The European Central Bank said today it would cut the number of reports it expects from banks by nearly a third and soften its expectations about good governance, partly in response to pushback from the industry.
The moves come as regulators around the world roll back some of the most intrusive measures put in place after the global financial crisis, led by an aggressive deregulation agenda by US President Donald Trump’s administration.
“Our objective is simple: to ensure that our supervisory guidance remains clear, consistent and fit for purpose in an increasingly complex risk environment,” ECB board member Frank Elderson said in a blog post.
As part of this effort, the ECB said it would scrap around 40 out of roughly 130 reports because it deems them “outdated, superseded or no longer relevant”.

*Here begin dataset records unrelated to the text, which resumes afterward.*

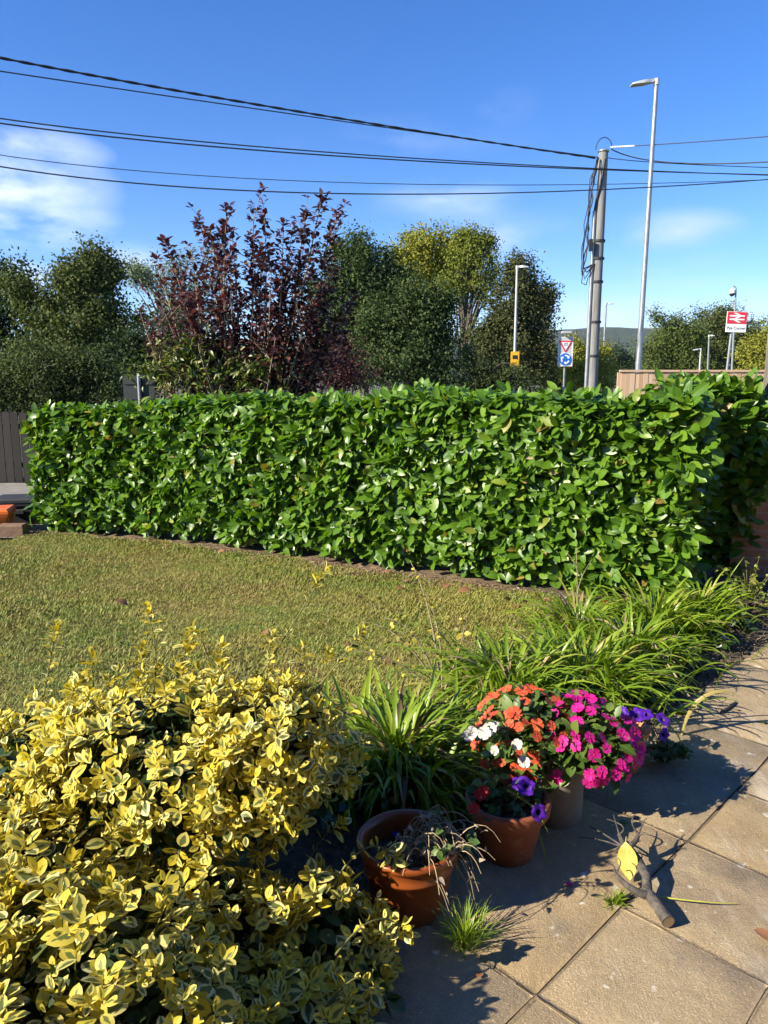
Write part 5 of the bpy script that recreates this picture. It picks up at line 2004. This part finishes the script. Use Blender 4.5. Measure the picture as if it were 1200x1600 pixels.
lf.build('dead_leaves', mat_leaf('withered_leaf', [(0, (.16, .13, .09)), (1, (.40, .34, .26))], .9, .2), dp)
st.build('stalks', mat_noise('straw', [(.30, .23, .14), (.48, .38, .24)], 30, .9, .2), dp)
herb('seedling', 'small grey green leafy shoots over the right rim of the terracotta bowl', 'plant', (BOWL[0] + .12, BOWL[1] - .03, .158), .15, .13, 110, M['herb_g'], (.02, .038), 9)
# magenta and blue spent blooms in the bowl
for px, py, col, lab in ((620, 1305, 'violet', 'blue flower lying inside the terracotta bowl'), (668, 1308, 'magenta', 'spent magenta bloom among the dead stalks of the bowl')):
    o = bpy.data.objects.new('fallen_flower', FL[col])
    C.objects.link(o)
    o.location = at(px, py, .185 if col == 'magenta' else .17)
    o.rotation_euler = (.5, .3, 1)
    o.scale = (.6, .6, .6)
    tag(o, lab, 'flower')

# ------------------------------------------------------------------ small things on the paving
strap_clump('grass_tuft', 'spiky green grass tuft growing from the paving joint by the terracotta bowl', 'grass', (.235, 1.90, -.005), 170, .13, M['lily'], wid=.0016, lean=1.3, spread=.028, up=.35, part='blades', seg=6)
strap_clump('grass_tuft', 'tiny weed tuft in the paving joint beside the cut branch', 'grass', (.72, 2.07, -.005), 40, .06, M['lily'], wid=.003, lean=1.4, spread=.02, up=.5, part='blades', seg=5)


def make_branch():
    t = thing('cut_branch', 'dark sawn off forked branch lying on the paving with twigs', 'branch', (.86, 2.05, .0))
    mb = mat_noise('dark_bark', [(.035, .030, .027), (.075, .066, .060), (.13, .112, .095)], 40, .9, 1.0, 60, .008)
    b = MB()
    A = Vector((.845, 1.955, .026))
    B = Vector((.822, 2.07, .035))
    Cc = Vector((.832, 2.19, .06))
    D = Vector((.805, 2.235, .075))
    E_ = Vector((.80, 2.29, .09))
    ctrl = [A, A.lerp(B, .5) + Vector((.004, 0, 0)), B, B.lerp(Cc, .5) + Vector((.012, 0, .004)), Cc + Vector((.0, 0, 0)), Cc.lerp(D, .5) + Vector((-.004, 0, .01)), D, E_]
    b.tube(ctrl, [.020, .018, .017, .015, .016, .017, .011, .007], 12)
    b.tube(bez(B + Vector((0, -.01, 0)), Vector((.775, 2.075, .045)), Vector((.735, 2.12, .065)), 6), np.linspace(.015, .007, 7), 10)
    b.tube(bez(D, Vector((.84, 2.255, .085)), Vector((.86, 2.275, .10)), 5), np.linspace(.011, .007, 6), 8)
    b.build('limb', mb, t)
    b = MB()
    b.lathe([(0, .0), (.0185, .0)], (0, 0, 0), 12)
    d = (A - B).normalized()
    V = np.concatenate(b.v)
    q = d.to_track_quat('Z', 'Y').to_matrix()
    b.v = [np.array([tuple(q @ Vector(p) + A + d * .0015) for p in V])]
    b.build('sawn_end', mat_noise('cut_wood', [(.22, .15, .09), (.34, .25, .16)], 60, .8, .2), t)
    for p, e, r_ in ((D, (.72, 2.37, .07), .004), (E_, (.775, 2.35, .11), .004), (E_, (.80, 2.36, .12), .003), ((.86, 2.275, .10), (.865, 2.33, .14), .004), ((.86, 2.275, .10), (.90, 2.31, .14), .003),
                     ((.85, 2.265, .09), (.88, 2.26, .11), .004), ((.735, 2.12, .065), (.71, 2.14, .085), .003), ((.735, 2.12, .065), (.75, 2.15, .10), .003), (D, (.68, 2.35, .04), .003), (Cc, (.84, 2.22, .08), .003)):
        p, e = Vector(p), Vector(e)
        b = MB()
        b.tube(bez(p, p.lerp(e, .5) + Vector((random.gauss(0, .012), random.gauss(0, .01), .008)), e, 5), np.linspace(r_, r_ * .4, 6), 5)
        b.build('twig', mb, t)
    # the yellow leaf standing against it
    mt = mat_leaf('pale_yellow_leaf', [(0, (.58, .49, .10)), (1, (.62, .54, .14))], .5, .3, None, .3, rib=(.80, .72, .30))
    b = MB()
    tip = Vector((.735, 2.20, .075))
    b.leaves(leaf_t(8, .27, .12, .06, base=.9, wave=.5), np.array([[.793, 2.205, .120]]), np.array([[.004, -.045, -.105]]), np.array([[-.40, -.8, .35]]), .118)
    b.tube(bez((.793, 2.205, .120), (.797, 2.215, .13), (.805, 2.232, .12), 4), .0016, 5)
    tag(b.build('yellow_leaf', mt, loc=(.765, 2.2, .03)), 'large pale yellow leaf propped upright on the cut branch', 'leaf')
    b = MB()
    b.tube(bez((.87, 2.085, .010), (.99, 2.055, .016), (1.10, 2.06, .006), 8), np.linspace(.0032, .0014, 9), 6)
    tag(b.build('fallen_stalk', mat_plain('yellow_green_stem', (.36, .36, .07), .5), loc=(.9, 2.07, 0)), 'thin yellow green stalk lying on the paving right of the branch', 'stalk')
    b = MB()
    b.tube(bez((1.66, 3.42, .006), (1.72, 3.47, .012), (1.79, 3.54, .006), 5), [.007, .008, .008, .008, .007, .005], 6)
    tag(b.build('twig', M['bark'], loc=(1.7, 3.5, 0)), 'short dark twig alone on the sunny paving at the right', 'twig')
    b = MB()
    b.tube(bez((1.43, 3.78, .25), (1.48, 3.66, .16), (1.56, 3.46, .01), 7), np.linspace(.006, .005, 8), 6)
    tag(b.build('dead_stalk', M['pale_stem'], loc=(1.5, 3.5, 0)), 'pale dry stalk leaning from the strappy clumps down to the paving', 'stalk')
    # loose single leaves on the paving and lawn
    def leaf(name, label, p, L, mat, dirx, up=(0, 0, 1), group=None, tm=leaf_t(4, .3, .25, .3)):
        b = MB()
        b.leaves(tm, np.array([tuple(p)]), np.array([dirx]), np.array([up]), L)
        return tag(b.build(name, mat, loc=tuple(p)), label, 'leaf', group)
    br = mat_leaf('brown_leaf', [(0, (.22, .10, .045)), (1, (.34, .17, .08))], .7, .2)
    leaf('fallen_leaf', 'curled orange brown leaf on the paving near the right edge', at(1178, 1452, .012), .07, br, (.4, -.5, .1))
    leaf('fallen_leaf', 'green leaf flat on the paving edge below the violet petunia', at(1050, 1112, .012), .10, M['imp_leaf'], (.9, .1, .1))
    leaf('fallen_leaf', 'green leaf on the paving at the right edge', at(1192, 1130, .012), .06, M['imp_leaf'], (.4, .9, .0))
    leaf('fallen_leaf', 'small yellow green leaf on the paving next to the dark twig', at(1152, 1110, .008), .035, M['herb_y'], (.4, .9, .0))
    leaf('fallen_leaf', 'small green leaf on the paving just behind the cut branch', at(967, 1288, .012), .05, M['imp_leaf'], (.9, .3, .2))
    leaf('fallen_petal', 'single magenta petal on the shaded paving before the pots', at(884, 1381, .006), .03, PT['magenta'], (.9, .1, .0))
    leaf('fallen_leaf', 'dark leaf alone on the paving near the bottom', at(747, 1528, .008), .04, br, (.3, .9, .0))
    rr = random.Random(8)
    GL = 'dry leaves fallen on the lawn along the hedge'
    spots = [(255, 853), (300, 858), (350, 862), (505, 888), (590, 897), (610, 893), (640, 905), (700, 912), (735, 921), (790, 938), (805, 944), (818, 942), (845, 930), (860, 938), (945, 945), (955, 965), (990, 960), (620, 920), (560, 935), (200, 945), (420, 990), (605, 1030), (545, 1010)]
    for px, py in spots:
        leaf('fallen_leaf', 'dry brown leaf fallen on the lawn along the foot of the hedge' if py < 950 else 'dry brown leaf fallen on the lawn or bed well away from the hedge', at(px, py, .012), rr.uniform(.06, .11), br, (rr.gauss(0, 1), rr.gauss(0, 1), .1), (rr.gauss(0, .4), -.4, 1),
             GL if py < 950 else 'dry leaves scattered out on the lawn')
    rd = leaf('fallen_flower', 'small bright red bloom below the hedge among the strappy clumps', at(941, 944, .12), .05, PT['scarlet'], (.5, .2, .6))


make_branch()

# ------------------------------------------------------------------ air
def make_haze():
    b = MB()
    b.box((0, 1900, 190), (12400, 4900, 400))
    o = b.build('haze', None, smooth=False) if False else None
    m = bpy.data.materials.new('haze_air')
    m.use_nodes = True
    nt = m.node_tree
    nt.nodes.remove(nt.nodes['Principled BSDF'])
    v = nt.nodes.new('ShaderNodeVolumePrincipled')
    v.inputs['Color'].default_value = (.72, .82, 1, 1)
    v.inputs['Density'].default_value = .00007
    nt.links.new(v.outputs[0], nt.nodes['Material Output'].inputs['Volume'])
    tag(b.build('haze', m, smooth=False), kind='stuff')


make_haze()
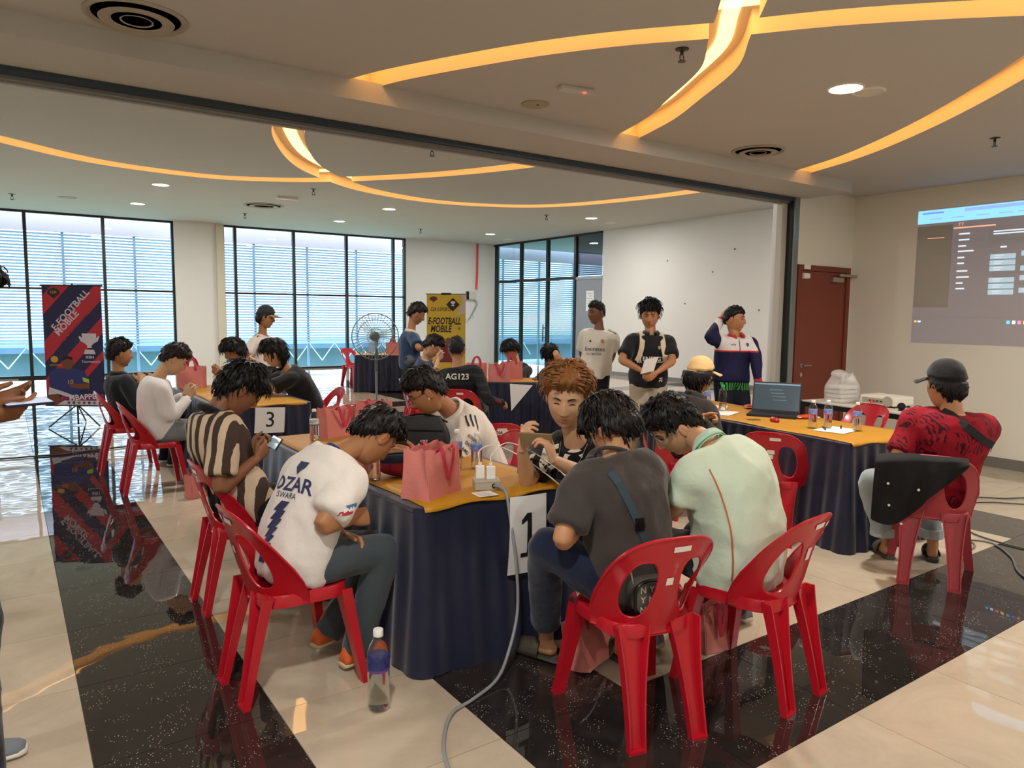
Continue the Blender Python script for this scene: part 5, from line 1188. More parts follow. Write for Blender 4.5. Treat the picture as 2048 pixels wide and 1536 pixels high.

In addition, it would downgrade a draft guide setting out its expectations for lenders’ governance and risk culture, which covered the inner workings of a bank from the remuneration and time-commitment of its board members to the protection of whistleblowers.
Instead, the ECB would now publish a report on good practices, which will not be binding.
“This means that a bank may be fully compliant with the applicable legal framework without implementing any of the good practices described in the guides, provided that it has put in place other practices that are more appropriate,” the ECB said.
Other ECB guides, including a sensitive one about risky forms of lending, are also under review, with conclusion expected by the end of this year.